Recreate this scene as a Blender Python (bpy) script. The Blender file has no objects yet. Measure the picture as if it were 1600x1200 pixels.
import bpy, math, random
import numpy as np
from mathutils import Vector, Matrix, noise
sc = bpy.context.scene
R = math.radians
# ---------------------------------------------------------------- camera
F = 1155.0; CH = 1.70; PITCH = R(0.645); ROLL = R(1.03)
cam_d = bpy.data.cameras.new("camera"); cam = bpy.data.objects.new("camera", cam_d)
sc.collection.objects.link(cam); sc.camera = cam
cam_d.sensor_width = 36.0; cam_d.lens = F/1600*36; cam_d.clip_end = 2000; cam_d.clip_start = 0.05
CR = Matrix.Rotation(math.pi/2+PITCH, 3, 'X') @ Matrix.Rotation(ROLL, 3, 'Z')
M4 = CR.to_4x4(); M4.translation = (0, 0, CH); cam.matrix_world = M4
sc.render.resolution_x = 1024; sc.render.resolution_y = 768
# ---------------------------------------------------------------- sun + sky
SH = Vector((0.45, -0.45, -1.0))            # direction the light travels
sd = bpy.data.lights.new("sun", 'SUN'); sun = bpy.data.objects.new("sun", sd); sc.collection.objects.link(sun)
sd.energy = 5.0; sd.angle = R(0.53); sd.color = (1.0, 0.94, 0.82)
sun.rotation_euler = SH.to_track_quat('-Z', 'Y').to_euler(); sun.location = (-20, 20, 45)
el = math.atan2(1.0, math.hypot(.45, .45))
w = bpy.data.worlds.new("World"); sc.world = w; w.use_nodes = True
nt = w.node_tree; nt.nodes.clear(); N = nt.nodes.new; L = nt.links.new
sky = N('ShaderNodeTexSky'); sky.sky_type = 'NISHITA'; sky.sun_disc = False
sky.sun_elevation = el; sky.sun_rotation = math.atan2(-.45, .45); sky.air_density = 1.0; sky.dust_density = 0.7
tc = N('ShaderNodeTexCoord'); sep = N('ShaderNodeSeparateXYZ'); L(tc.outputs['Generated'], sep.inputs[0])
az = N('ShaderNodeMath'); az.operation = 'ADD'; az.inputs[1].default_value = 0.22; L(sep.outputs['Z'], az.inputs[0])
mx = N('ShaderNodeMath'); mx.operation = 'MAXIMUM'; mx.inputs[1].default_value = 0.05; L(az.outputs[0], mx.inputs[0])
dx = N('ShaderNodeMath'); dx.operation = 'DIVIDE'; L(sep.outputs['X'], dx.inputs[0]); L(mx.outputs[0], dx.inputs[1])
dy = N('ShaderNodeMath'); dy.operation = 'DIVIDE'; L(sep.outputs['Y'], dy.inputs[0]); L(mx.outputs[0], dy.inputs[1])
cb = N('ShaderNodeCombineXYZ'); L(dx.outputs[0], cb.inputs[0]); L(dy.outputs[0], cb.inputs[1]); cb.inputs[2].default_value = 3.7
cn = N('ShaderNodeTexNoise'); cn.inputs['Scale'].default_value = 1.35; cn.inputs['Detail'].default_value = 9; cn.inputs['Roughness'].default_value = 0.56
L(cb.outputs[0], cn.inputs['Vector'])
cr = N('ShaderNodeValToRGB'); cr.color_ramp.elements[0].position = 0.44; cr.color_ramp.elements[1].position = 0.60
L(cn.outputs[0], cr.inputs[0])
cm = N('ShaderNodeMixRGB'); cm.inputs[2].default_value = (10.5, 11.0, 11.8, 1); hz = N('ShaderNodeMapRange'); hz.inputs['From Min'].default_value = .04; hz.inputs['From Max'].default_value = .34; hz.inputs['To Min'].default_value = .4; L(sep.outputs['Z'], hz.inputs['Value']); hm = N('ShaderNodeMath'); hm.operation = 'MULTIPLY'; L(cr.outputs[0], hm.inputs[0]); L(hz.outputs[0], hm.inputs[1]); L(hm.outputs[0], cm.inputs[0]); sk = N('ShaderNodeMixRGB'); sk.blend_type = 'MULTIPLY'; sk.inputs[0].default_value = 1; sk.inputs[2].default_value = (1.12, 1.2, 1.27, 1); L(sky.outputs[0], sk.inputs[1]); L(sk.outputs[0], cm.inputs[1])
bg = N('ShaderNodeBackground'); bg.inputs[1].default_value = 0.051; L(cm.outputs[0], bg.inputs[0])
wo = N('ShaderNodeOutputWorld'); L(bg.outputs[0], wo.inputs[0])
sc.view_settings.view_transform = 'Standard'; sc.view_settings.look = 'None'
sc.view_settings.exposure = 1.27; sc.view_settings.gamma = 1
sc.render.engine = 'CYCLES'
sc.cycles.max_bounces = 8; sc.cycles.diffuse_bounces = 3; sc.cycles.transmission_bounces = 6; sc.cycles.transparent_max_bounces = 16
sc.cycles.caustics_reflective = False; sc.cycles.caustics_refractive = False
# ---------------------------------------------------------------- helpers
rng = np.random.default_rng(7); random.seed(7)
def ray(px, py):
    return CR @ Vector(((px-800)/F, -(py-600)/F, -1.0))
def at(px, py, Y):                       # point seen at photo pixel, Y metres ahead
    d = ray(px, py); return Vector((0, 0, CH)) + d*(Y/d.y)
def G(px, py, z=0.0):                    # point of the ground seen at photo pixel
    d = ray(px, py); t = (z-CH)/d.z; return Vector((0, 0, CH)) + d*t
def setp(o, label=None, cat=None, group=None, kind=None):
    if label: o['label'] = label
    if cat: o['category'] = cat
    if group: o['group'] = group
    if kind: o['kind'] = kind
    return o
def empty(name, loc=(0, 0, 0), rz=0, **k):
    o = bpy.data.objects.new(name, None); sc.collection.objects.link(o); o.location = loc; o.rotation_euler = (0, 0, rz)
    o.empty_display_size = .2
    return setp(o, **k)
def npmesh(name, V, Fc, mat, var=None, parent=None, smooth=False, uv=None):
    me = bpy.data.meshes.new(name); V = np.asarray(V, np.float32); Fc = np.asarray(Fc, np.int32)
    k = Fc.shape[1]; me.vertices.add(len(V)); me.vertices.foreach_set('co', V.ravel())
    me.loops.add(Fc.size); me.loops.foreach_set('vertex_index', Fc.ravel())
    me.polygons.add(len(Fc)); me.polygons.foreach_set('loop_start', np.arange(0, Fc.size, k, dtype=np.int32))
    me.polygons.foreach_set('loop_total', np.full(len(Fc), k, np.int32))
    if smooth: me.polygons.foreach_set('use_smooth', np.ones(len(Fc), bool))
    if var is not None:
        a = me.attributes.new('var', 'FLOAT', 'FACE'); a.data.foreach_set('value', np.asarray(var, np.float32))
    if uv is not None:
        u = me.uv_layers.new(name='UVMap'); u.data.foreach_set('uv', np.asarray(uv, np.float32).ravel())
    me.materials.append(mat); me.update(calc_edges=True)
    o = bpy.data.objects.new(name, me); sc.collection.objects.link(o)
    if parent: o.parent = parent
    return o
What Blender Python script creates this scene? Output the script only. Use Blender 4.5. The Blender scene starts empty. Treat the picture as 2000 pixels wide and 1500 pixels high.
────────
WHAT YOU NEED TO DO → Retype all the records, matching them exactly.

FINAL RESULT →
Recreate this scene as a Blender Python (bpy) script. The Blender file has no objects yet. Measure the picture as if it were 1600x1200 pixels.
import bpy, math, random
import numpy as np
from mathutils import Vector, Matrix, noise
sc = bpy.context.scene
R = math.radians
# ---------------------------------------------------------------- camera
F = 1155.0; CH = 1.70; PITCH = R(0.645); ROLL = R(1.03)
cam_d = bpy.data.cameras.new("camera"); cam = bpy.data.objects.new("camera", cam_d)
sc.collection.objects.link(cam); sc.camera = cam
cam_d.sensor_width = 36.0; cam_d.lens = F/1600*36; cam_d.clip_end = 2000; cam_d.clip_start = 0.05
CR = Matrix.Rotation(math.pi/2+PITCH, 3, 'X') @ Matrix.Rotation(ROLL, 3, 'Z')
M4 = CR.to_4x4(); M4.translation = (0, 0, CH); cam.matrix_world = M4
sc.render.resolution_x = 1024; sc.render.resolution_y = 768
# ---------------------------------------------------------------- sun + sky
SH = Vector((0.45, -0.45, -1.0))            # direction the light travels
sd = bpy.data.lights.new("sun", 'SUN'); sun = bpy.data.objects.new("sun", sd); sc.collection.objects.link(sun)
sd.energy = 5.0; sd.angle = R(0.53); sd.color = (1.0, 0.94, 0.82)
sun.rotation_euler = SH.to_track_quat('-Z', 'Y').to_euler(); sun.location = (-20, 20, 45)
el = math.atan2(1.0, math.hypot(.45, .45))
w = bpy.data.worlds.new("World"); sc.world = w; w.use_nodes = True
nt = w.node_tree; nt.nodes.clear(); N = nt.nodes.new; L = nt.links.new
sky = N('ShaderNodeTexSky'); sky.sky_type = 'NISHITA'; sky.sun_disc = False
sky.sun_elevation = el; sky.sun_rotation = math.atan2(-.45, .45); sky.air_density = 1.0; sky.dust_density = 0.7
tc = N('ShaderNodeTexCoord'); sep = N('ShaderNodeSeparateXYZ'); L(tc.outputs['Generated'], sep.inputs[0])
az = N('ShaderNodeMath'); az.operation = 'ADD'; az.inputs[1].default_value = 0.22; L(sep.outputs['Z'], az.inputs[0])
mx = N('ShaderNodeMath'); mx.operation = 'MAXIMUM'; mx.inputs[1].default_value = 0.05; L(az.outputs[0], mx.inputs[0])
dx = N('ShaderNodeMath'); dx.operation = 'DIVIDE'; L(sep.outputs['X'], dx.inputs[0]); L(mx.outputs[0], dx.inputs[1])
dy = N('ShaderNodeMath'); dy.operation = 'DIVIDE'; L(sep.outputs['Y'], dy.inputs[0]); L(mx.outputs[0], dy.inputs[1])
cb = N('ShaderNodeCombineXYZ'); L(dx.outputs[0], cb.inputs[0]); L(dy.outputs[0], cb.inputs[1]); cb.inputs[2].default_value = 3.7
cn = N('ShaderNodeTexNoise'); cn.inputs['Scale'].default_value = 1.35; cn.inputs['Detail'].default_value = 9; cn.inputs['Roughness'].default_value = 0.56
L(cb.outputs[0], cn.inputs['Vector'])
cr = N('ShaderNodeValToRGB'); cr.color_ramp.elements[0].position = 0.44; cr.color_ramp.elements[1].position = 0.60
L(cn.outputs[0], cr.inputs[0])
cm = N('ShaderNodeMixRGB'); cm.inputs[2].default_value = (10.5, 11.0, 11.8, 1); hz = N('ShaderNodeMapRange'); hz.inputs['From Min'].default_value = .04; hz.inputs['From Max'].default_value = .34; hz.inputs['To Min'].default_value = .4; L(sep.outputs['Z'], hz.inputs['Value']); hm = N('ShaderNodeMath'); hm.operation = 'MULTIPLY'; L(cr.outputs[0], hm.inputs[0]); L(hz.outputs[0], hm.inputs[1]); L(hm.outputs[0], cm.inputs[0]); sk = N('ShaderNodeMixRGB'); sk.blend_type = 'MULTIPLY'; sk.inputs[0].default_value = 1; sk.inputs[2].default_value = (1.12, 1.2, 1.27, 1); L(sky.outputs[0], sk.inputs[1]); L(sk.outputs[0], cm.inputs[1])
bg = N('ShaderNodeBackground'); bg.inputs[1].default_value = 0.051; L(cm.outputs[0], bg.inputs[0])
wo = N('ShaderNodeOutputWorld'); L(bg.outputs[0], wo.inputs[0])
sc.view_settings.view_transform = 'Standard'; sc.view_settings.look = 'None'
sc.view_settings.exposure = 1.27; sc.view_settings.gamma = 1
sc.render.engine = 'CYCLES'
sc.cycles.max_bounces = 8; sc.cycles.diffuse_bounces = 3; sc.cycles.transmission_bounces = 6; sc.cycles.transparent_max_bounces = 16
sc.cycles.caustics_reflective = False; sc.cycles.caustics_refractive = False
# ---------------------------------------------------------------- helpers
rng = np.random.default_rng(7); random.seed(7)
def ray(px, py):
    return CR @ Vector(((px-800)/F, -(py-600)/F, -1.0))
def at(px, py, Y):                       # point seen at photo pixel, Y metres ahead
    d = ray(px, py); return Vector((0, 0, CH)) + d*(Y/d.y)
def G(px, py, z=0.0):                    # point of the ground seen at photo pixel
    d = ray(px, py); t = (z-CH)/d.z; return Vector((0, 0, CH)) + d*t
def setp(o, label=None, cat=None, group=None, kind=None):
    if label: o['label'] = label
    if cat: o['category'] = cat
    if group: o['group'] = group
    if kind: o['kind'] = kind
    return o
def empty(name, loc=(0, 0, 0), rz=0, **k):
    o = bpy.data.objects.new(name, None); sc.collection.objects.link(o); o.location = loc; o.rotation_euler = (0, 0, rz)
    o.empty_display_size = .2
    return setp(o, **k)
def npmesh(name, V, Fc, mat, var=None, parent=None, smooth=False, uv=None):
    me = bpy.data.meshes.new(name); V = np.asarray(V, np.float32); Fc = np.asarray(Fc, np.int32)
    k = Fc.shape[1]; me.vertices.add(len(V)); me.vertices.foreach_set('co', V.ravel())
    me.loops.add(Fc.size); me.loops.foreach_set('vertex_index', Fc.ravel())
    me.polygons.add(len(Fc)); me.polygons.foreach_set('loop_start', np.arange(0, Fc.size, k, dtype=np.int32))
    me.polygons.foreach_set('loop_total', np.full(len(Fc), k, np.int32))
    if smooth: me.polygons.foreach_set('use_smooth', np.ones(len(Fc), bool))
    if var is not None:
        a = me.attributes.new('var', 'FLOAT', 'FACE'); a.data.foreach_set('value', np.asarray(var, np.float32))
    if uv is not None:
        u = me.uv_layers.new(name='UVMap'); u.data.foreach_set('uv', np.asarray(uv, np.float32).ravel())
    me.materials.append(mat); me.update(calc_edges=True)
    o = bpy.data.objects.new(name, me); sc.collection.objects.link(o)
    if parent: o.parent = parent
    return o
What Blender Python script creates this scene? Output the script only. Use Blender 4.5. The Blender scene starts empty. Treat the picture as 2000 pixels wide and 1500 pixels high.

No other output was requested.